After all, all they want is to return the planet to a cleaner state of the sort not seen since the human race was taking its first baby steps post-Silurians, after the Eocenes or homo reptilia go into hibernation, before a rude awakening at Wenley Moor.

Their methods nonetheless are more than a little suspect! Though there's the merest hint that the Doctor might be sporting a Greenpeace T-shirt under his usual velvet equivalent.
“The Doctor's very keen on this anti-pollution business.”
Little wonder then that, just prior to leaving her place at his side, Jo Grant feels compelled to remark on the many similarities between the Doctor & Professor Jones, the man whose ideals she so admired, and said goodbye to him in favour of after a whirlwind romance.

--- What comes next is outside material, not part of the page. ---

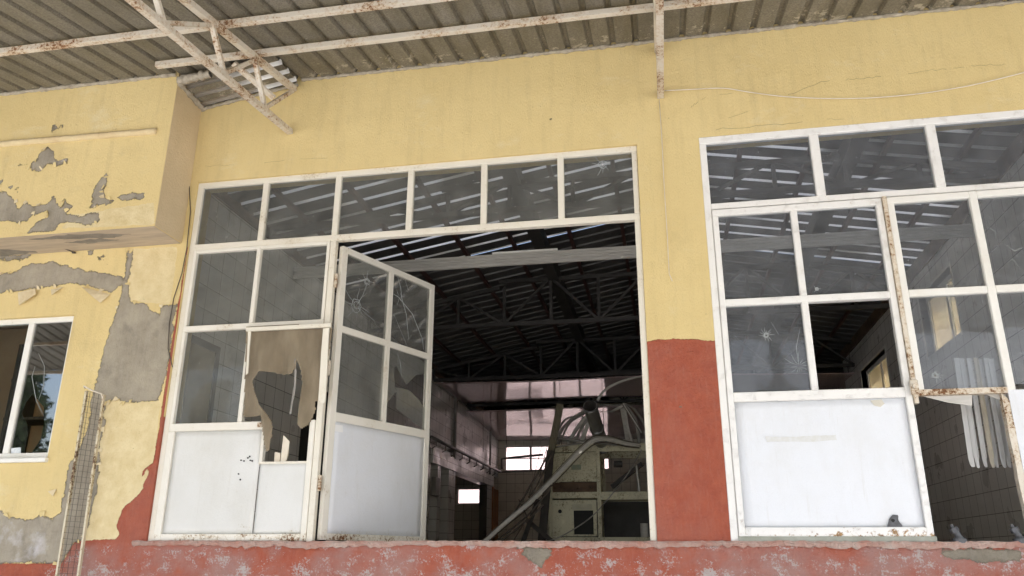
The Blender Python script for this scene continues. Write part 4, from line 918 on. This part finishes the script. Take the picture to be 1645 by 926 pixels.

Having put that aside, time to introduce Sarah-Jane Smith as her replacement & round off the Third Doctor's spot of doing a bit for the environment, prior to finally getting that long awaited trip to Metebelis Three, a last hurrah before regeneration into the man Thunberg/Hime took such obvious notes from for Orphan 55.

From the Fourth Doctor's era there's The Seeds Of Doom, a delve into the secret life of plants mercifully minus any of the sickly sweetness or tiresome soapboxing of the aforementioned In The Forest Of The Night!



The “locals against big industry” thing gets dusted off again for The Power Of Kroll.



The Swampies are up against a methane refinery & its crew. And they have friends...
HAWN: If that spineless fool hadn't interfered...
FENNER: He'd be alive now, wouldn't he, and I'm reporting you for murder.
THAWN: It was justifiable homicide! You heard me warn him not to touch that abort panel. It was an act of sabotage.
FENNER: He didn't like your methods. That did not make him a saboteur.
THAWN: He was a plant from the Sons of Earth! It's obvious that he was sent here to cripple this project any way that he could.
FENNER: You don't kill a man because you suspect he belongs to the Sons of Earth.
Simple in message, and in execution - not a clunker in the bunch!